→ **Aim**: Return the full material exactly.
#####
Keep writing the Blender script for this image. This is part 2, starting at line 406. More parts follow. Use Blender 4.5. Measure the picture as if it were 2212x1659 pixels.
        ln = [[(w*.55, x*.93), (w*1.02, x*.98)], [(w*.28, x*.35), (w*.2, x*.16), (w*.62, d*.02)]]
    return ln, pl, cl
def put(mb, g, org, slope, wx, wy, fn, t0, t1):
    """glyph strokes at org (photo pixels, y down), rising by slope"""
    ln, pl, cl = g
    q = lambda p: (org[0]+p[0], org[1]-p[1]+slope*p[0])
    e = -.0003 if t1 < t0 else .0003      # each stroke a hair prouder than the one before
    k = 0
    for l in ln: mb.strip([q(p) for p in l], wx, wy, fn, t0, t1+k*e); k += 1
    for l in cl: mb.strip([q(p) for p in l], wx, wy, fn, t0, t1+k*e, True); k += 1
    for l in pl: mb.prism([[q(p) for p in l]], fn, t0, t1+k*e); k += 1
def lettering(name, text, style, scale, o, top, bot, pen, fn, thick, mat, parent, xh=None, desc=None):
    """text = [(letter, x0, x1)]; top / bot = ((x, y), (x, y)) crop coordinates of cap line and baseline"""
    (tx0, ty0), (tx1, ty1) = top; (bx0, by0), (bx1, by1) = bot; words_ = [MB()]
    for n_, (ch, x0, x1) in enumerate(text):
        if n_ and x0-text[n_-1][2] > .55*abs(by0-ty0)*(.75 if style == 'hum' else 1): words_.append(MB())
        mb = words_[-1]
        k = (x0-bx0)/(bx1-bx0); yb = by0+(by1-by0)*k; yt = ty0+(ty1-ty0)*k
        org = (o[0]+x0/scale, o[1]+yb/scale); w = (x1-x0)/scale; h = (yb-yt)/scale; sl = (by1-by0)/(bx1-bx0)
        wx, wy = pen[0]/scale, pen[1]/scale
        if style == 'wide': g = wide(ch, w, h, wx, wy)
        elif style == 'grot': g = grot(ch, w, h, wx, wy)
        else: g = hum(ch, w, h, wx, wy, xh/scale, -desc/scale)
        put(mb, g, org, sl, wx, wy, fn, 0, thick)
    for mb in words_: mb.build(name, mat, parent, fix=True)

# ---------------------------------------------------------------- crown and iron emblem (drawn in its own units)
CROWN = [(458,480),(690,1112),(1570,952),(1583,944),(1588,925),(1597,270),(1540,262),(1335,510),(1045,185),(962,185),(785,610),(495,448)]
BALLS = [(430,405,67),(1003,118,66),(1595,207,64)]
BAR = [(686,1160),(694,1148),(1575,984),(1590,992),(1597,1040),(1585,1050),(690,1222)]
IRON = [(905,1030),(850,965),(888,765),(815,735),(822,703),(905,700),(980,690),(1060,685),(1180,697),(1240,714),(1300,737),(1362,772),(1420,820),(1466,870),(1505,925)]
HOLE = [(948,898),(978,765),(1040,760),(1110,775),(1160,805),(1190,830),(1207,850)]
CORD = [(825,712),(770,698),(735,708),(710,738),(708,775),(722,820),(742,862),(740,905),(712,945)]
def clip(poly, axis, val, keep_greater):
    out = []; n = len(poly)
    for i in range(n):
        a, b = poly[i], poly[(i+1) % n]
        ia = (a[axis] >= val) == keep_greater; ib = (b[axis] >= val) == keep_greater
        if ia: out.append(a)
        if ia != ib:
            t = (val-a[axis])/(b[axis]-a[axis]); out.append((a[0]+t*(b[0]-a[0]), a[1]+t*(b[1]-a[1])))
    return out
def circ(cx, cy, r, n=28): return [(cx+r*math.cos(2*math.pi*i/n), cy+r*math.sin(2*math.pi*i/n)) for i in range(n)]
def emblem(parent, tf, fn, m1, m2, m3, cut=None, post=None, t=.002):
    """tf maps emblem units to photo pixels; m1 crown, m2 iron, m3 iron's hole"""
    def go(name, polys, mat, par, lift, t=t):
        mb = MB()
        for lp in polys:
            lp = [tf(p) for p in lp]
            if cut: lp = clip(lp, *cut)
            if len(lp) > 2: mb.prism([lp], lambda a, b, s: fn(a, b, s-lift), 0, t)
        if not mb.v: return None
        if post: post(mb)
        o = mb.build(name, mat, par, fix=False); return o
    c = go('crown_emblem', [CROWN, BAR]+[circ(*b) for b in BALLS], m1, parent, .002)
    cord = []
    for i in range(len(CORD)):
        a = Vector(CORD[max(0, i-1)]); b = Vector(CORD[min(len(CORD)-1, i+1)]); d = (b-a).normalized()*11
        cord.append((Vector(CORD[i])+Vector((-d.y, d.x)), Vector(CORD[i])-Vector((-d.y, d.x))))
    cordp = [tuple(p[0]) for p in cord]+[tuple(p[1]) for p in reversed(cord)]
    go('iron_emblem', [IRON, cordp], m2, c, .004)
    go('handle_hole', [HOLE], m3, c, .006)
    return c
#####
→ **Result for this task**:
Keep writing the Blender script for this image. This is part 2, starting at line 406. More parts follow. Use Blender 4.5. Measure the picture as if it were 2212x1659 pixels.
        ln = [[(w*.55, x*.93), (w*1.02, x*.98)], [(w*.28, x*.35), (w*.2, x*.16), (w*.62, d*.02)]]
    return ln, pl, cl
def put(mb, g, org, slope, wx, wy, fn, t0, t1):
    """glyph strokes at org (photo pixels, y down), rising by slope"""
    ln, pl, cl = g
    q = lambda p: (org[0]+p[0], org[1]-p[1]+slope*p[0])
    e = -.0003 if t1 < t0 else .0003      # each stroke a hair prouder than the one before
    k = 0
    for l in ln: mb.strip([q(p) for p in l], wx, wy, fn, t0, t1+k*e); k += 1
    for l in cl: mb.strip([q(p) for p in l], wx, wy, fn, t0, t1+k*e, True); k += 1
    for l in pl: mb.prism([[q(p) for p in l]], fn, t0, t1+k*e); k += 1
def lettering(name, text, style, scale, o, top, bot, pen, fn, thick, mat, parent, xh=None, desc=None):
    """text = [(letter, x0, x1)]; top / bot = ((x, y), (x, y)) crop coordinates of cap line and baseline"""
    (tx0, ty0), (tx1, ty1) = top; (bx0, by0), (bx1, by1) = bot; words_ = [MB()]
    for n_, (ch, x0, x1) in enumerate(text):
        if n_ and x0-text[n_-1][2] > .55*abs(by0-ty0)*(.75 if style == 'hum' else 1): words_.append(MB())
        mb = words_[-1]
        k = (x0-bx0)/(bx1-bx0); yb = by0+(by1-by0)*k; yt = ty0+(ty1-ty0)*k
        org = (o[0]+x0/scale, o[1]+yb/scale); w = (x1-x0)/scale; h = (yb-yt)/scale; sl = (by1-by0)/(bx1-bx0)
        wx, wy = pen[0]/scale, pen[1]/scale
        if style == 'wide': g = wide(ch, w, h, wx, wy)
        elif style == 'grot': g = grot(ch, w, h, wx, wy)
        else: g = hum(ch, w, h, wx, wy, xh/scale, -desc/scale)
        put(mb, g, org, sl, wx, wy, fn, 0, thick)
    for mb in words_: mb.build(name, mat, parent, fix=True)

# ---------------------------------------------------------------- crown and iron emblem (drawn in its own units)
CROWN = [(458,480),(690,1112),(1570,952),(1583,944),(1588,925),(1597,270),(1540,262),(1335,510),(1045,185),(962,185),(785,610),(495,448)]
BALLS = [(430,405,67),(1003,118,66),(1595,207,64)]
BAR = [(686,1160),(694,1148),(1575,984),(1590,992),(1597,1040),(1585,1050),(690,1222)]
IRON = [(905,1030),(850,965),(888,765),(815,735),(822,703),(905,700),(980,690),(1060,685),(1180,697),(1240,714),(1300,737),(1362,772),(1420,820),(1466,870),(1505,925)]
HOLE = [(948,898),(978,765),(1040,760),(1110,775),(1160,805),(1190,830),(1207,850)]
CORD = [(825,712),(770,698),(735,708),(710,738),(708,775),(722,820),(742,862),(740,905),(712,945)]
def clip(poly, axis, val, keep_greater):
    out = []; n = len(poly)
    for i in range(n):
        a, b = poly[i], poly[(i+1) % n]
        ia = (a[axis] >= val) == keep_greater; ib = (b[axis] >= val) == keep_greater
        if ia: out.append(a)
        if ia != ib:
            t = (val-a[axis])/(b[axis]-a[axis]); out.append((a[0]+t*(b[0]-a[0]), a[1]+t*(b[1]-a[1])))
    return out
def circ(cx, cy, r, n=28): return [(cx+r*math.cos(2*math.pi*i/n), cy+r*math.sin(2*math.pi*i/n)) for i in range(n)]
def emblem(parent, tf, fn, m1, m2, m3, cut=None, post=None, t=.002):
    """tf maps emblem units to photo pixels; m1 crown, m2 iron, m3 iron's hole"""
    def go(name, polys, mat, par, lift, t=t):
        mb = MB()
        for lp in polys:
            lp = [tf(p) for p in lp]
            if cut: lp = clip(lp, *cut)
            if len(lp) > 2: mb.prism([lp], lambda a, b, s: fn(a, b, s-lift), 0, t)
        if not mb.v: return None
        if post: post(mb)
        o = mb.build(name, mat, par, fix=False); return o
    c = go('crown_emblem', [CROWN, BAR]+[circ(*b) for b in BALLS], m1, parent, .002)
    cord = []
    for i in range(len(CORD)):
        a = Vector(CORD[max(0, i-1)]); b = Vector(CORD[min(len(CORD)-1, i+1)]); d = (b-a).normalized()*11
        cord.append((Vector(CORD[i])+Vector((-d.y, d.x)), Vector(CORD[i])-Vector((-d.y, d.x))))
    cordp = [tuple(p[0]) for p in cord]+[tuple(p[1]) for p in reversed(cord)]
    go('iron_emblem', [IRON, cordp], m2, c, .004)
    go('handle_hole', [HOLE], m3, c, .006)
    return c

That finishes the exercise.